Estamos assistindo agora ao esgotamento do fenômeno iniciado cinco anos atrás, o Fenômeno Bolsonaro, com o ocaso do personagem que há poucos meses esteve a escassos votos de se tornar pela segunda vez presidente do país. Não causa espanto, exceto talvez para o próprio e para seus apoiadores mais próximos, que todo o apoio que supostamete tinha para aventuras golpistas se revelasse pura ilusão. Ignoro que rumo tomará a direita nacional daqui por diante, pois ao que tudo indica, o bolsonarismo morrerá com seu criador, posto que todo movimento político calcado no personalismo se acaba quando se extingue o carisma do personagem.
De fato, desde o início Bolsonaro pareceu uma figura fora de seu tempo, como um holograma projetado de outra época - o extinto regime de 1964, do qual Bolsonaro não participou por não ter idade, mas que sempre idealizou, assim como o fizeram seus apoiadores. O fenômeno em si pode ser considerado o último eco de uma expectativa erigida há mais de 100 anos atrás, desde pouco antes da proclamação da república: a crença de que os militares seriam a reserva moral da nação, cabendo-lhes assumir a função de Poder Moderador sucedendo ao imperador.
Durante todo o período republicano, essa idealização impregnou o imaginário nacional.

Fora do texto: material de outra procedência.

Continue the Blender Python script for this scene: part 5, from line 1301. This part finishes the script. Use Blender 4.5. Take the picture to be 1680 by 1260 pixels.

Formalmente desligados das lides políticas, os militares seriam, portanto, guiados apenas por devoção à pátria. Enquanto exercessem o Poder Moderador, o país estaria livre de impasses sangrentos e guerra civis. Os militares sempre apareceriam para salvar o país de uma situação de perigo, impressão recorrente em diversos momentos da história republicana, o último deles ao final dos governos petistas, quando apareceu Bolsonaro para assumir o papel salvacionista.
Mas se os militares eram tão bons assim, por que não assumiam o poder de uma vez, sucedendo aos políticos profissionais e seus interesses pessoais escusos, ao invés de permanecerem somente no papel de mediadores?
Conforme é sabido, isso aconteceu em 1964. Neste período a mística do poder militar chegou ao auge, mas também foi o início de seu declínio. De fato, o regime começou com um pico - o "milagre", com enorme sucesso econômico, mas que também foi o pico da repressão, e a face feia dos militares não pôde mais ser ocultada. Seguiu-se a crise econômica dos anos 80, a "década perdida", com o desprestígio e o fim do regime, então o encanto foi quebrado. As últimas ações dos militares foram atentados terroristas perpetrados por membros dos órgãos de repressão, na tentativa de recriar um clima de instabilidade que justificasse a manutenção do regime de ditadura. Ficou evidente que o lendário "poder moderador" já se encontrava irremediavelmente corrompido, e seus últimos atores tardios foram em geral oficiais de baixa patente, avessos à disciplina, cujo modo de ação pouco diferia daquele de terroristas, com marcada tendência ao envolvimento com o crime comum, repetindo o que desde muito acontece com a baixa oficialidade das polícias militares.
Foi exatamente neste grupo que Bolsonaro surgiu, ainda capitão, durante o governo Sarney. Avesso à disciplina, chegou a declarar em uma entrevista seu projeto de explodir bombas para chamar a atenção do Ministro do Exército às demandas dos colegas de farda. Abandonando ele próprio a farda e entrando para a política, ficou por longo tempo um outsider, até que a conjunção de fatores políticos criou o fenômeno que o levou à presidência. Foi provado que a mística dos militares "salvadores do país contra os políticos irresponsáveis" ainda estava viva, embora em estado latente, mas seu ressurgimento encarnou com precisão a velha narrativa do drama que se repete como farsa. Bolsonaro teve sua época, ela passou, e cabe-lhe o julgamento da História. Bom ou mau, para o país foi indiscutivelmente um progresso: a crença do "poder moderador" exercido pelos militares é mais um dente-de-leite que cai da boca.